The listing below begins with the first line you should copy; stop after the line containing "PI = math.pi", and drop every picture.

Entries with scene source code
>> BEGIN

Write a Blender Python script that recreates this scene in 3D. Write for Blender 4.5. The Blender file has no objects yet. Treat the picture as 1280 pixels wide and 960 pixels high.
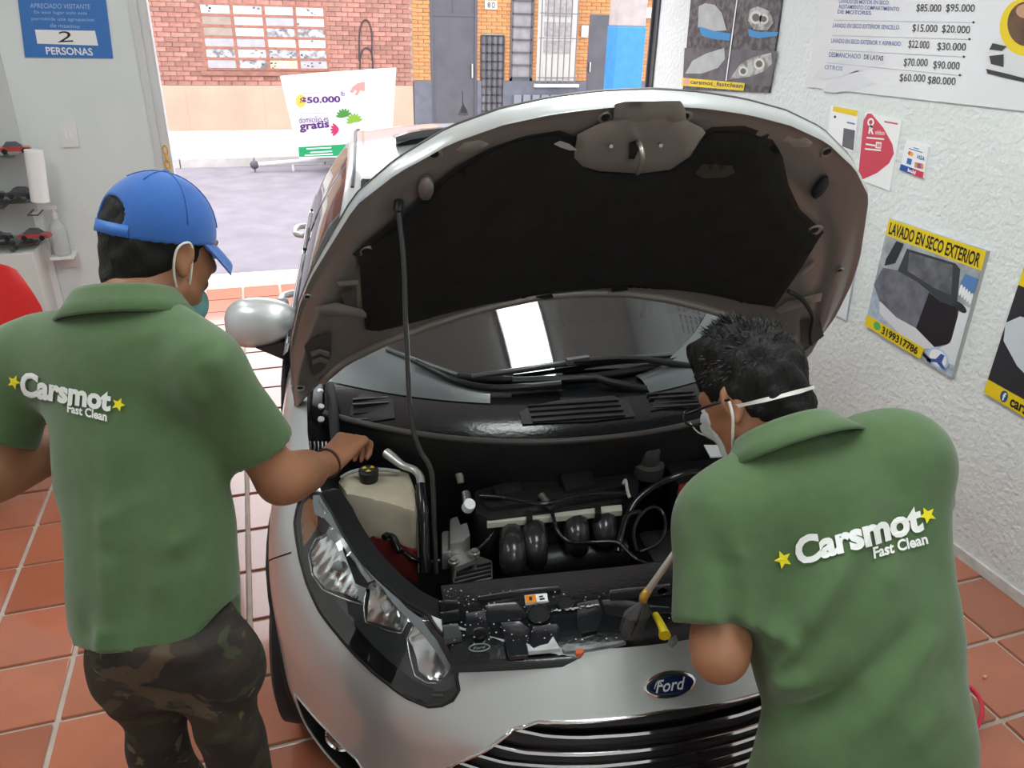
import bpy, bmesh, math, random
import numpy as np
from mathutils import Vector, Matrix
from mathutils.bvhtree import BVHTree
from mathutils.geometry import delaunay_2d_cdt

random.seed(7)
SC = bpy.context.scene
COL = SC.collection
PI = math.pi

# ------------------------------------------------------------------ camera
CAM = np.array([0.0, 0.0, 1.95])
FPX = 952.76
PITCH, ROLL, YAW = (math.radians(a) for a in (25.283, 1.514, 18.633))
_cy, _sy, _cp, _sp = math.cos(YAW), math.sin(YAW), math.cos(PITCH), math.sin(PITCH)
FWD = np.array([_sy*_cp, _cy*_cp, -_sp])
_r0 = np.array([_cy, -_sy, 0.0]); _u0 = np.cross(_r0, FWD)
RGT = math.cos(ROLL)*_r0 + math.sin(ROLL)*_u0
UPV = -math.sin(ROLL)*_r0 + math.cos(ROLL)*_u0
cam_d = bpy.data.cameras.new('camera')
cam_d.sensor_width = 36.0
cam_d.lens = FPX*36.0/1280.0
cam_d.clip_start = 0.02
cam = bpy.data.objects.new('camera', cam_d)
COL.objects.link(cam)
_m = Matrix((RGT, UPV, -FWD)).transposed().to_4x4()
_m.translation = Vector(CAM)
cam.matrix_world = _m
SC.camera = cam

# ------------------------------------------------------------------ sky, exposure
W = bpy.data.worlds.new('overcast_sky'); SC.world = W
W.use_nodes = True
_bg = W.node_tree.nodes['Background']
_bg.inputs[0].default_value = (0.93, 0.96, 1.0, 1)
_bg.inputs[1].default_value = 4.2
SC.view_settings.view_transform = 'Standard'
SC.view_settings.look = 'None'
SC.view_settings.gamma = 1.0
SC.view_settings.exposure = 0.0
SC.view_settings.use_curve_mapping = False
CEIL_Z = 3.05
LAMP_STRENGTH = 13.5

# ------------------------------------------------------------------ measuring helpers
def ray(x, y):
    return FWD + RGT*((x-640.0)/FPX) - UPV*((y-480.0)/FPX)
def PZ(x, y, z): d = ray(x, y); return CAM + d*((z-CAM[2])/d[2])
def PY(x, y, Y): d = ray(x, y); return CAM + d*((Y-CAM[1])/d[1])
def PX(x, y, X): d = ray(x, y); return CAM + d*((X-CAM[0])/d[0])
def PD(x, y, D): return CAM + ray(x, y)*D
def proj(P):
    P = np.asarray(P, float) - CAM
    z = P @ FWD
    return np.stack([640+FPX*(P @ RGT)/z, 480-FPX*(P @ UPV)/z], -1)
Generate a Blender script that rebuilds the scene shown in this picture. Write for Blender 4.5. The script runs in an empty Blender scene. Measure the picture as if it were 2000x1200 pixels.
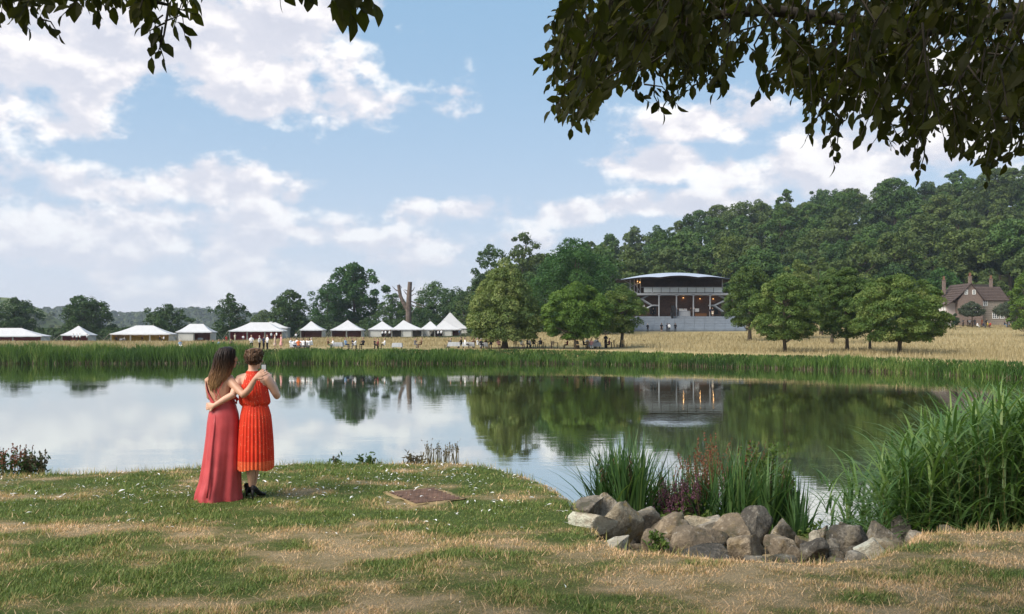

>> END

* [Output below]
Write a Blender Python script that recreates this scene in 3D. Write for Blender 4.5. The Blender file has no objects yet. Treat the picture as 1280 pixels wide and 960 pixels high.
import bpy, bmesh, math, random
import numpy as np
from mathutils import Vector, Matrix
from mathutils.bvhtree import BVHTree
from mathutils.geometry import delaunay_2d_cdt

random.seed(7)
SC = bpy.context.scene
COL = SC.collection
PI = math.pi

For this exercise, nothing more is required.